Single40'S diary

「40過ぎて独身で」と言ってる間にはや還暦のブログ

またひとり失う

西部邁氏が入水自殺との報に接する。
病気(皮膚ガン?)もあり、執筆活動にも支障をきたしていたようで、本人も昨年から鬱の傾向がでていたようである。
まあ、西部氏はかねてより「死ぬときは自殺」と公言していた人なので、公約どおりともいえるが。
この季節の多摩川では、仮に溺死しなくても助かるまい。
「鬱」と簡単に言うが、鬱の人は本当に死にたくなるのである。

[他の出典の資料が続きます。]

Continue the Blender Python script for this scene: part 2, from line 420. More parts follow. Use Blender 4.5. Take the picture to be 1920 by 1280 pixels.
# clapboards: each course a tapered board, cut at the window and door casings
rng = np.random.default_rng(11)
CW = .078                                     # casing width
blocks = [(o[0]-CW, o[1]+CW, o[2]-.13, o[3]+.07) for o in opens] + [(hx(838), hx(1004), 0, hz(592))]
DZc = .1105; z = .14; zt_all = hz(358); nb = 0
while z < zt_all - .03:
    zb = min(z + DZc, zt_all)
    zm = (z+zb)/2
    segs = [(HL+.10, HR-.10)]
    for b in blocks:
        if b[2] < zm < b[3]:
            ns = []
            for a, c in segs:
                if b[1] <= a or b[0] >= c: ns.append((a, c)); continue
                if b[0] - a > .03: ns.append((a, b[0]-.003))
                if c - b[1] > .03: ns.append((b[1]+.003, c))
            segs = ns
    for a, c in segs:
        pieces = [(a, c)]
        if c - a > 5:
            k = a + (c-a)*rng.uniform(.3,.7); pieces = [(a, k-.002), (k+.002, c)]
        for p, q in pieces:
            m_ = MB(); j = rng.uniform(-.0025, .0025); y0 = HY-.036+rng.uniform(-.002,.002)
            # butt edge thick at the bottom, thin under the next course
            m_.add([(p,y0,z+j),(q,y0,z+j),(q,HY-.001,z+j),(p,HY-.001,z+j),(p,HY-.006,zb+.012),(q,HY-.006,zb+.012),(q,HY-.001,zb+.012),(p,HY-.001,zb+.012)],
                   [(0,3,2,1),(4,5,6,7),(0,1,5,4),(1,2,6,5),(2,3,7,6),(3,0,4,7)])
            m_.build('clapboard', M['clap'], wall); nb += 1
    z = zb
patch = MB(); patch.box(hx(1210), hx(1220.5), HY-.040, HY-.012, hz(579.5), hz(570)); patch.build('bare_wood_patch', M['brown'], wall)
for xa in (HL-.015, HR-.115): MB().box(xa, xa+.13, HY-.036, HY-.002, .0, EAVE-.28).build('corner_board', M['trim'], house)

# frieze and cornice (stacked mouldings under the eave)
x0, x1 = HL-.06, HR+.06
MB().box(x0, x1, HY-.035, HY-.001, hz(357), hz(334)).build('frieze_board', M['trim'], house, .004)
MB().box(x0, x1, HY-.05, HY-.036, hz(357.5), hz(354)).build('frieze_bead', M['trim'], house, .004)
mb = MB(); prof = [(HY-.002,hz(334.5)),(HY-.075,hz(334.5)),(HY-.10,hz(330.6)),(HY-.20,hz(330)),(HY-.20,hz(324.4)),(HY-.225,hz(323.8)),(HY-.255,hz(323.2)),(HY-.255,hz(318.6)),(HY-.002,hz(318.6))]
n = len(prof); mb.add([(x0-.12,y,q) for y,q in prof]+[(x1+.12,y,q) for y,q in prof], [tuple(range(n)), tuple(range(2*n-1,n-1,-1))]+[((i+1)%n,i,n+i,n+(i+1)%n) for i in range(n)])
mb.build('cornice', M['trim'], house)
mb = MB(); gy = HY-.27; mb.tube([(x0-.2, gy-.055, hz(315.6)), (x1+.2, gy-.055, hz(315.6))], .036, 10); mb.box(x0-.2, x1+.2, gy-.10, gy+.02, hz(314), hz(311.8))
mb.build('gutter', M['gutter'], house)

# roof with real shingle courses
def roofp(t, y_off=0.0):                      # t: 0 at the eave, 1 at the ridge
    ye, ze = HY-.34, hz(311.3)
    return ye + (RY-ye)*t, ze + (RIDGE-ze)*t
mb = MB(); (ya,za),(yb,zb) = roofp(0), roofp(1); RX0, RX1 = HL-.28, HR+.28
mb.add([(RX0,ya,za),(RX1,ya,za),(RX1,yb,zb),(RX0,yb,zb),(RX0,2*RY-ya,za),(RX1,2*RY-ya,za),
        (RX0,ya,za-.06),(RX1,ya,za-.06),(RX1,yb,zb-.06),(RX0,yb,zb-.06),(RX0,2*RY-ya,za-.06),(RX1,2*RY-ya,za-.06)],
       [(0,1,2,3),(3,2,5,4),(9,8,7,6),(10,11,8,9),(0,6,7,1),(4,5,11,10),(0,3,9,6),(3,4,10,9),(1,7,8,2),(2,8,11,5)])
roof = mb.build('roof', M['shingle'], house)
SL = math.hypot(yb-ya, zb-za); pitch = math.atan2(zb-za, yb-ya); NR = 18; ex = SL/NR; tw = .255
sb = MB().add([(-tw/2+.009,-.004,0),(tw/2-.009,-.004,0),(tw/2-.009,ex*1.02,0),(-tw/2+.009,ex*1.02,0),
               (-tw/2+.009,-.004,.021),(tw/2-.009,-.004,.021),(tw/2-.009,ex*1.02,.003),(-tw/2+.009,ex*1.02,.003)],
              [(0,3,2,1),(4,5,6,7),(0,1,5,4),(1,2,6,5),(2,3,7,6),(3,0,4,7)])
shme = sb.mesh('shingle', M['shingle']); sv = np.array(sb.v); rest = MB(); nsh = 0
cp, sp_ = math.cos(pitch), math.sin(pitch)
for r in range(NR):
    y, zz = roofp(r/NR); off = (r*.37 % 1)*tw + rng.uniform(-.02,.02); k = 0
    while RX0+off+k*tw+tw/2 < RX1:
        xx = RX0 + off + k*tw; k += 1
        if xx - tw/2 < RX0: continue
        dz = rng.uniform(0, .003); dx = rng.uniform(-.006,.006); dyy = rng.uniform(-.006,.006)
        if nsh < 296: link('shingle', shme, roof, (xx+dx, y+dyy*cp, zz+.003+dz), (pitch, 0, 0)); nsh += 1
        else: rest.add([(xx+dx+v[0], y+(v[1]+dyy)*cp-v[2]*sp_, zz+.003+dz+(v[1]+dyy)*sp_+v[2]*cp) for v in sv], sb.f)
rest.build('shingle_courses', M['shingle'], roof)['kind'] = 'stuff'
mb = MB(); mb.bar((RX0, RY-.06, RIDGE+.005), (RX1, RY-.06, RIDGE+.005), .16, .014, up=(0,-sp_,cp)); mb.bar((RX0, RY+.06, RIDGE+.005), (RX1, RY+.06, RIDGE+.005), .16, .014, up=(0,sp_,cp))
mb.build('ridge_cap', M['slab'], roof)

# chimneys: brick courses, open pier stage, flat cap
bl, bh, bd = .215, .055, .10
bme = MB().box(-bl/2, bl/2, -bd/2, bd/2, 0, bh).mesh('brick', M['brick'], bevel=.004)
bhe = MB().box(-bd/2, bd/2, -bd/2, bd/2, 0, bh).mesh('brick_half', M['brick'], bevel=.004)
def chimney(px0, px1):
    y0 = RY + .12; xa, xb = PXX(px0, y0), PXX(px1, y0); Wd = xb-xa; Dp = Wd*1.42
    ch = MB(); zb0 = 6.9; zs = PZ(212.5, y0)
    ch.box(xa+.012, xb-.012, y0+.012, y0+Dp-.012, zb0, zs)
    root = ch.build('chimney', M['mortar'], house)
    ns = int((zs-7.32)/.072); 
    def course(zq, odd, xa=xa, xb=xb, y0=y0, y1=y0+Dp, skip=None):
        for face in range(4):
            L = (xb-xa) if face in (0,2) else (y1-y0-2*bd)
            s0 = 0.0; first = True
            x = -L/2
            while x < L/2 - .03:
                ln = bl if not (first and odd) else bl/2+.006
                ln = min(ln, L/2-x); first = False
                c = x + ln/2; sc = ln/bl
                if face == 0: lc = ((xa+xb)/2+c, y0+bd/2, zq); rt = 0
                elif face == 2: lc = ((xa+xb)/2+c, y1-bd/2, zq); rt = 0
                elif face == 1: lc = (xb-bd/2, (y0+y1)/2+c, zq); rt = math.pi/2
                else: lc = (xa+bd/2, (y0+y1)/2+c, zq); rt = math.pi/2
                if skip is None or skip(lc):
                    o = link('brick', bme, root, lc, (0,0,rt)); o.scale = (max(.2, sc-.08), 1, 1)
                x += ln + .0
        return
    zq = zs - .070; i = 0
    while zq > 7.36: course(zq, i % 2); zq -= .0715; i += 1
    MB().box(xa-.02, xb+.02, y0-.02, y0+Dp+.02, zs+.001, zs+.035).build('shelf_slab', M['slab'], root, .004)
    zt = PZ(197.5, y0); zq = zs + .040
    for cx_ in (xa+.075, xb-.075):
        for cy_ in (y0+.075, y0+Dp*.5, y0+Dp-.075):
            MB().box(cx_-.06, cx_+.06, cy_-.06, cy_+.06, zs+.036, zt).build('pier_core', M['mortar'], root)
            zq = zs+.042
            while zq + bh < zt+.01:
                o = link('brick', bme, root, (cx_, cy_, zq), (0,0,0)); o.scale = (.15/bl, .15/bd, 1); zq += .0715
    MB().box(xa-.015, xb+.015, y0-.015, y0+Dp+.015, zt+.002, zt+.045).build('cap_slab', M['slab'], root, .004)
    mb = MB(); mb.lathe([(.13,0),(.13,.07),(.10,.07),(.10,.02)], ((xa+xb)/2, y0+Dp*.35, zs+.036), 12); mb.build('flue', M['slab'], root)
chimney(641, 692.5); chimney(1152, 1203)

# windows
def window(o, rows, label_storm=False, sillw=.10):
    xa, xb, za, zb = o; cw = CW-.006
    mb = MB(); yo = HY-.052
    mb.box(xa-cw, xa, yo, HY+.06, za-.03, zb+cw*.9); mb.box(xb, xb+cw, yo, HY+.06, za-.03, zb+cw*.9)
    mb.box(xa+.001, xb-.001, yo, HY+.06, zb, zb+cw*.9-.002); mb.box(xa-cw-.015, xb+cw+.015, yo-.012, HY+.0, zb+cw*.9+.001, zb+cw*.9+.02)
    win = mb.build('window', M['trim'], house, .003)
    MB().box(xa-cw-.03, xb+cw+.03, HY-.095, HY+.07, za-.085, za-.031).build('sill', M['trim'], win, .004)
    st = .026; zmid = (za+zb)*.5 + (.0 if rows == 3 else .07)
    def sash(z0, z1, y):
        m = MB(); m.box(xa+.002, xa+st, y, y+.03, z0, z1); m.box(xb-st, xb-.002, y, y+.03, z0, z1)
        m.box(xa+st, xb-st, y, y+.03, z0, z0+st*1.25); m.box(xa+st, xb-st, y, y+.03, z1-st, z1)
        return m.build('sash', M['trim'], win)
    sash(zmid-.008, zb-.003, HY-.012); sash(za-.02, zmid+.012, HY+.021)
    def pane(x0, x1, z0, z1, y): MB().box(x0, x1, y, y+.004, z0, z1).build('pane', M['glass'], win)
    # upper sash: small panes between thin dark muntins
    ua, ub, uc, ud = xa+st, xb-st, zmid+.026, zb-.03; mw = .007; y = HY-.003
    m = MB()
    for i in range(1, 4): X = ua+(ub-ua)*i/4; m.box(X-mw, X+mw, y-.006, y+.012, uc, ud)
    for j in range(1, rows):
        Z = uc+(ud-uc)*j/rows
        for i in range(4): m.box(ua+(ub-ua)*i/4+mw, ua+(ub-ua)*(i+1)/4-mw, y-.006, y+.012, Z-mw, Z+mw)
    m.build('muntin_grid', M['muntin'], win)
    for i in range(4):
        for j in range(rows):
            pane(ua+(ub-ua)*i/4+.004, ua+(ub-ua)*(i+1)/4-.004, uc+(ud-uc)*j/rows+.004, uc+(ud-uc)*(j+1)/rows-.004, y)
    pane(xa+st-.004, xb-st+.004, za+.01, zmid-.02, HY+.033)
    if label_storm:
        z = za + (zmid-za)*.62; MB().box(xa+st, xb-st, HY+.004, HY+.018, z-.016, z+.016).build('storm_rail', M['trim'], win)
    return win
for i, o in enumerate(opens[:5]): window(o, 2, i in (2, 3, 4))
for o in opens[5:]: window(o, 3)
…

前途に、希望の欠片も見いだせなくなる。
そして、なにより、生きていくのが辛くなる。
西部氏も、つらかったのだろうと思う。

氏の死後の魂が安からんことを祈って合掌。

日本の保守論壇も、松本健一氏、渡部昇一氏につづいて大物を失った。
かつての江藤淳氏も自殺だし、渡部氏も奥さんをなくしてからいけなかった。
右派言論人は、見かけよりも繊細な神経をしている人が多いんですかねえ。

まあ、西部氏の思想をいわゆる「保守」と片付けるのは、少々無理があるかもしれない。
西部氏が若かりし頃は新左翼運動に身を投じていたのは有名であるが、転向後も、やはり左翼的な国家主義の尻尾を残していたから。
皇室の女系容認論や極端な反米思想、グローバリズム批判などが、その残滓だろう。
保守というよりも、戦前思想の延長という側面が強かったのではないだろうか。
私にとっては「保守を標榜しようと共産主義を信奉しようとつまるところ全体主義に変わりはないなあ」と考えるきっかけになった人物である。
自分はいい加減な人間なので、やっぱり自由主義がいいなあ、と思う。

本日は、東京では珍しい雪である。
なんとなく西部氏にふさわしいような気がするんですね。